We could go on and on about the bad buzz surrounding the supernatural western “Jonah Hex,” but, well, you could also make us a grilled cheese sandwich, so let’s sit on our hands here. Warner Bros. seems to have heard the movie-nerd contingent wondering why “Jonah Hex” hasn’t shown the goodies, a trailer, footage or any real advertisement about the movie being kept under wraps with only two months before it’s set to hit theaters. Breaking an odd and very long silence about the $122 million budgeted comic adaptation (though some claim its much closer to $50m), the studio has leaked a new photo of the scarred bounty hunter hero played by Josh Brolin. They have also confirmed that, yes, the June 18th release date, which pits the film against “Toy Story 3,” is real.
WB has also finally announced when the first (and last?) trailer for the film will surface, first on the SyFy Channel on April 29th, and then on prints of “A Nightmare On Elm Street” the following day. Last summer, the film showed off a sizzle reel at Comic Con, but that was before the early 2010 reshoots that reshaped entire sequences wholesale. Believe it or not, now the movie’s about a billionaire superhero who fights Mickey Rourke.

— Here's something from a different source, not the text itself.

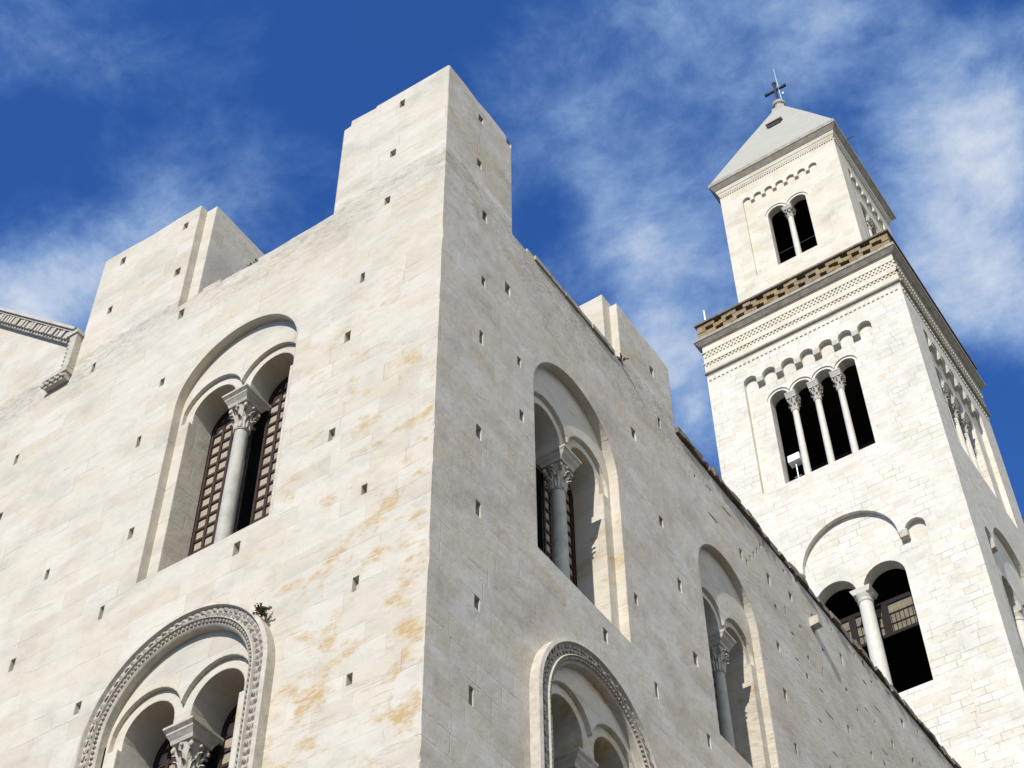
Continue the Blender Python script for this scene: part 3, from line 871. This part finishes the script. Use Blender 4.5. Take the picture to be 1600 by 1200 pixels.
# plain far walls, inner linings and floors of the shaft
x0, x1, y0, y1 = -TW, 0, TY, TY + TW
mb = MB()
mb.quad((x0, y0, -.3), (x0, y1, -.3), (x0, y1, Z_S), (x0, y0, Z_S)); mb.quad((x0, y1, -.3), (x1, y1, -.3), (x1, y1, Z_S), (x0, y1, Z_S))
mb.build('shaft_wall', M_TOWER, tower)['label'] = 'plain far walls of the tower shaft'
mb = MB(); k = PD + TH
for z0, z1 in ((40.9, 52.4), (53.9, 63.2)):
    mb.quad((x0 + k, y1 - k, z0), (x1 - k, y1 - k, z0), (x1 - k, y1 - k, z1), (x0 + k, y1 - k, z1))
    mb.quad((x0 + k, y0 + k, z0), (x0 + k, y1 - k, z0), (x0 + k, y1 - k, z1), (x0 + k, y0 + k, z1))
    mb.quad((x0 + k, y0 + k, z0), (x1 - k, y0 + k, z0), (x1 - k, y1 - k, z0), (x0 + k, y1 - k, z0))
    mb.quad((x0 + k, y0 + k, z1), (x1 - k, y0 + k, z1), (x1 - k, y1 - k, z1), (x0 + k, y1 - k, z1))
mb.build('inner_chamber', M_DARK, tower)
# glazed wooden screen behind the lower front opening
mb = MB(); ys = TY + PD + TH + .45
mb.box((-9.6, ys, 44.95), (-.9, ys + .1, 45.1)); mb.box((-9.6, ys, 46.55), (-.9, ys + .1, 46.75))
for xx in (-7.9, -6.38, -4.92, -3.55): mb.box((xx, ys + .002, 45.1), (xx + (.3 if xx > -7.5 else .6), ys + .098, 46.55))
screen = mb.build('screen', M_SCREEN, tower)
mb = MB(); mb.box((-7.3, ys + .06, 45.1), (-3.5, ys + .09, 46.55)); mb.build('pane', M_TAN, screen)
mb = MB()
xx = -7.25
while xx < -3.5:
    mb.box((xx, ys + .03, 45.1), (xx + .03, ys + .059, 46.1)); xx += .19
mb.box((-7.3, ys + .025, 46.02), (-3.5, ys + .055, 46.07)); mb.box((-7.3, ys + .025, 45.5), (-3.5, ys + .055, 45.54))
mb.build('grille', M_SCREEN, screen)

# frieze: string courses and rows of small dentils
mb = MB()
def band(p, z0, z1): mb.box((x0 - p, y0 - p, z0), (x1 + p, y1 + p, z1))
mb2 = mb
band(.02, Z_S, 65.70)
mb.build('frieze', M_UPPER, tower)
mb = MB()
def ring_roll(z, rad, p):
    pts = [(x0 - p, y0 - p), (x1 + p, y0 - p), (x1 + p, y1 + p)]
    for a, b in zip(pts, pts[1:]): mb.tube((*a, z), (*b, z), rad, rad, 10)
ring_roll(63.62, .10, .05)
mb.build('string_course', M_CORN, tower, True)
mb = MB()
def dentils(z, ht, pitch, wd, dep, off=0.0):
    n = int(TW / pitch)
    for i in range(n):
        u = x0 + .05 + (i + off) * pitch
        mb.box((u, y0 - .02 - dep, z), (u + wd, y0 - .015, z + ht))
        mb.box((x1 + .015, y0 + (u - x0), z), (x1 + .02 + dep, y0 + (u - x0) + wd, z + ht))
dentils(64.22, .12, .21, .10, .05)
dentils(64.84, .17, .21, .115, .05)
dentils(65.01, .17, .21, .115, .05, .5)
mb.box((x0 - .09, y0 - .09, 65.18), (x1 + .09, y0 - .01, 65.24)); mb.box((x1 + .01, y0 - .09, 65.18), (x1 + .09, y1 + .05, 65.24))
mb.box((x0 - .09, y0 - .09, 64.36), (x1 + .09, y0 - .01, 64.41)); mb.box((x1 + .01, y0 - .09, 64.36), (x1 + .09, y1 + .05, 64.41))
for i in range(int(TW / .24)):
    u = x0 + .1 + i * .24
    mb.box((u, y0 - .05, 63.08), (u + .13, y0 - .001, 63.20)); mb.box((x1 + .001, y0 + (u - x0), 63.08), (x1 + .05, y0 + (u - x0) + .13, 63.20))
mb.build('dentil_band', M_UPPER, tower)
mb = MB()
def frust(p0, p1, z0, z1): mb.hexa([(x0 - p0, y0 - p0, z0), (x1 + p0, y0 - p0, z0), (x1 + p0, y1 + p0, z0), (x0 - p0, y1 + p0, z0), (x0 - p1, y0 - p1, z1), (x1 + p1, y0 - p1, z1), (x1 + p1, y1 + p1, z1), (x0 - p1, y1 + p1, z1)])
frust(.05, .10, 65.70, 65.76); frust(.12, .31, 65.76, 65.98); frust(.33, .33, 65.98, 66.17)
mb.build('cornice', M_CORN, tower)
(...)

While the on-set complications and behind-the-camera talent doesn’t really sway us to see this, it is interesting to see big studios awkwardly do the song and dance required of all big budget films. Do there really need to be multiple trailers up until a movie’s release? Are film fans really just holding out dollar bills, looking to stuff them down the g-string of the most desperate ad campaign? ‘Hex’ features a protagonist with over-the-top scarring, an element that will probably require CGI work — is it a stretch to say this element is unfinished, and therefore footage just isn’t fully ready (yet) for a non-Comic Con audience? Also why go to the trouble of leaking a photo and still not updating the official Facebook page and website? This is either going to be the biggest blitzkrieg of an ad campaign ever or the most obvious dumping of a tentpole movie in recent memory. We’re willing to be optimists until that first trailer surfaces, but if the film looks even remotely flawed, the geek chorus will be louder than ever.